I doubt that tax everything communications can work either though the number of users of the internet is a smaller number than the dumb masses that would cry out if you taxed them, so probably putting a tax on the internet connection and various other ways will work. there are sufficient technological ways to disguise most any specific part of what is on the interenet and get around taxation, so taxing at the lowest level is probably the only way to get it. It’ll probably kill off the internet to do so, however, as the masses that see no problem paying the $20 / month that pump in millions will fade away if is suddenly costs $30 or $40, other than to feed some dips**t in DC. And though some core users will be stuck needing the internet, fact is that people ran on direct T1 lines privately for a hell of a long time before the internet grew to what is was, and it could just as easily be made to wither with idiots trying to tax it. as well as regulate it, but the posting didn’t mention that.

Ed says:

Re: taxes suck the life out of the economy

Umm, I’m living in France right now, and if you don’t want big government this ain’t the place for you. 40% income tax, plus VAT. Bureaucracy is a French word, but even if they didn’t invent it they’ve pretty much perfected it here and have quite a large cadre of government workers and state mandated functions. It’s a nice place, really, but not an example of lean government.

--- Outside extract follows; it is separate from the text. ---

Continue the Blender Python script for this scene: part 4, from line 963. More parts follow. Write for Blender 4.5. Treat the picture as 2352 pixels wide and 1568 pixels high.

Unfortunately I’m a US-based employee so I don’t get the benefit of the state mandated 35 hour work week with additional paid time off to encourage employers to hire more people. But I’m not paying 40% of my salary to the government, either.

Steve Mueller (user link) says:

Ridiculous

It’ll probably kill off the internet to do so, however, as the masses that see no problem paying the $20 / month that pump in millions will fade away if is suddenly costs $30 or $40, other than to feed some dips**t in DC.

That’s one of the most ridiculous comments I’ve read in long time.

How many government utility taxes approach the 50-100% tax cited in your example? A more likely rate would be under 5%, which would be $1 more for a $20 Internet bill.

Do you really think the Internet will die because people have to pay $21 instead of $20 (or $63 instead of $60 for high-speed broadband)? I don’t.